In the Liberal ranks, it is apparently a free vote. But on aspects of the
project, the formal Government position has been struck.

Cabinet took a decision last week to bring safe injecting rooms to the
Assembly, but Stefaniak has already been allowed to speak against them, and
Chief Minister Kate Carnell says that when it comes to the vote, Stefaniak
is entitled to vote on the opposite side to his Cabinet colleagues.

The Labor Party does not have the same luxury. Its more stringent rules
allow conscience votes on only two issues - euthanasia and abortion - and
if Labor decides to support the Moore plan, it will mean the Labor Caucus
locking in some distinctly ambivalent people in its ranks.

When Moore joined the Carnell Cabinet this year, he reserved the right to
introduce his own private legislation - such as the anti-leaflet
legislation passed recently. But not in the portfolio of health. As Health
Minister, Moore has acknowledged that he cannot go his own way and
introduce non-govermnent health business. That is one of the reasons safe
injecting rooms went to Cabinet.

It has been to the Liberal Cabinet two weeks running, and the result of
last week's meeting was the position that Moore put to the Assembly -
essentially he outlined his plan of attack, and tabled related legislation
that deals with the civil liabilities of staff and government in the case
of overdose or other problems with the safe injecting room.

Four of five Cabinet members are on side - Moore, Carnell, Deputy Chief
Minister Gary Humphries and Urban Services Minister Brendan Smyth, no doubt
the one who took most convincing.

But Stefaniak is implacably opposed.

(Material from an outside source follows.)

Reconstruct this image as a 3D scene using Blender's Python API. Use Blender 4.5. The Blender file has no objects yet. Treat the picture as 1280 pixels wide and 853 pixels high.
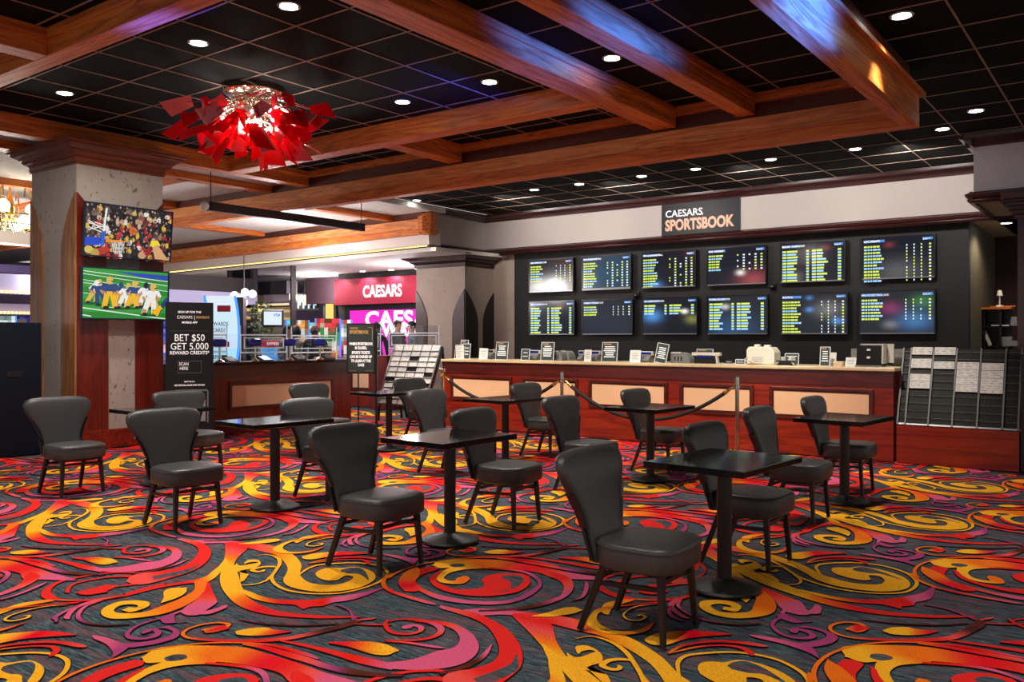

And questions have been asked about
just where that leaves him. Normally if a member of Cabinet disagrees, he
or she wears it or resigns. In fact, the principle of Cabinet solidarity
gave some grief to Carnell and Moore when they were negotiating for him to
join Cabinet earlier in the year. The deal in the end was that Moore would
be allowed to dissent on a range of issues that he set out in writing, and
on those issues - there have been no more than a handful so far - he
physically leaves the Cabinet room. On all other issues he is bound, and he
votes with the Government (thus his support for closing the Downer
Pre-school, a stance that an unbound Moore would have been most unlikely
to take). With four of the five Cabinet members backing an injecting room,
Stefaniak could have been locked in.

The non-executive Liberals, Greg Cornwell and Harold Hird, are vehemently
opposed, and any attempt to bind them to a party position could be
disastrous. It would be difficult to imagine Cornwell staying loyal on this
one.

But it would be an unusual hybrid if Cabinet solidarity was required, but a
free vote was allowed for Hird and Cornwell.

Carnell does not see any of this as an issue. While she acknowledges that
the Government did take a formal position last week in deciding to lay the
issue before the Assembly, she says the Government will not take a formal
position to give the project the go-ahead.

When Moore seeks the Assembly's support, the Libelals, in and out of
Cabinet, will vote according to their conscience.

She says the Liberal Party feels comfortable with the position it has taken
on such issues - the heroin trial among them - and it would be "bad
leadership" to force people to vote for things they believed morally wrong.

In all of this. Labor is feeling used and bruised. Its rules do not allow a
conscience vote on drugs policy. So despite the ambivalence of some in its
ranks, Labor will have to take a binding Caucus decision.

Labor is angry that the Liberals have apparently adopted an unusual model
to allow their own members a way out of a difficult issue, while expecting
Labor to back the Moore proposal.

Moore cannot get it through without them.

Thus Labor leader Jon Stanhope's call for Stefaniak to fall into line, or
resign. Stanhope quotes House of Representatives practice, which says all
ministers "must be prepared to accept collective responsibility for, and
defend publicly, the policies and actions of the Government, or else resign".

Stefaniak says he will support the civil-liabilities legslation tabled last
week, on which the Government took a position, but will not support the
injecting room itself, on which the Government will not take a formal
position.

Stanhope says that is a mockery of normal process, and he made this threat:

"If the Minister for Health does not have the support of his Cabinet
colleagues or the Liberal Party room, he cannot expect support from other
members of the Assembly or the community."

It is a mark of the influence Moore has in the Carnell Cabinet that safe
injecting rooms have got this far (Carnell, by the way, is an enthusiastic
supporter).

But Moore says he is advancing cautiously, keen to take the Assembly and
the community with him. He says it is not an issue that will be resolved by
number-crunching and forcing anyone's support, and he outlined his plan
last week so that no-one is taken by surprise when the Assembly is asked to
vote, and to allow time for public debate.

If Moore is being cautious, the Labor Party is being exceedingly so,
acutely aware that safe injecting rooms are not a vote winner. Labor does
not want to carry the can for a plan pursued by Moore.